Similarly, the secondary senses of “happy” “relat[e] to pleasing appropriateness or aptness” (italics added).  But the first senses of “happy” are those “related to good fortune.”  It is under this sense that the Beatitudes are sometimes translated with the word “happy,” even though that leads to some rather curious and (ahem) infelicitous combinations, e.g., “Happy are they that mourn.”  (Or, in the Old Testament, “Happy the man whom God chastises.”)  It is probably better on the whole, modern English being what it is, that “blessed” has been almost universally adopted instead; like “consubstantial,” it has the advantage of being a word that we all know we don’t quite understand, and thus cuts down on more serious misunderstanding.
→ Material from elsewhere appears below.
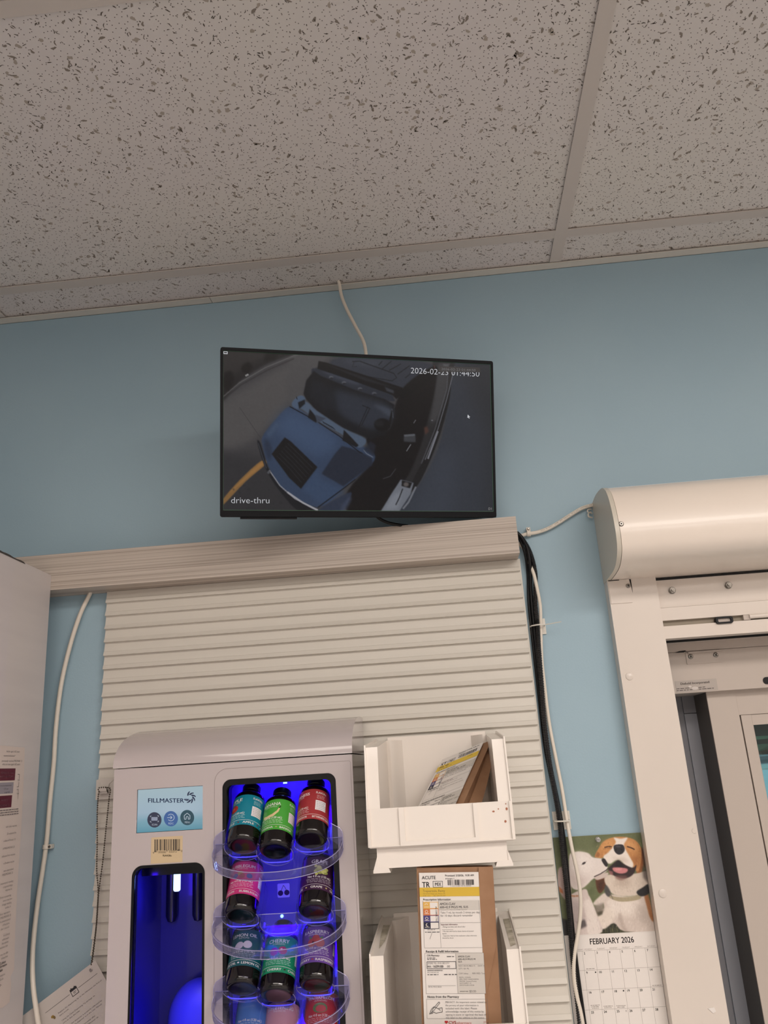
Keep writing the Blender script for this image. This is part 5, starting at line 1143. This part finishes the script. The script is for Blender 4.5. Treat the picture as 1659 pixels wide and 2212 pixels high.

But etymologically “happy” does suggest what the word “blessed” also aims to convey: the idea that one is fortunate.  It comes from the same root hap that yielded “happen” and “happenstance.”  Originally, all three were relatively neutral words relating to luck, lot, or chance.  But somewhere along the way some bright people (who were almost certainly Christian, and might recently have been discussing Romans 8:28) got the notion that, Providence being what it was, every hap that happened to a man was ultimately for his good.  So “happy” came to mean not merely “eventful” or “having stuff happen” but specifically “having good stuff happen, fortunate.”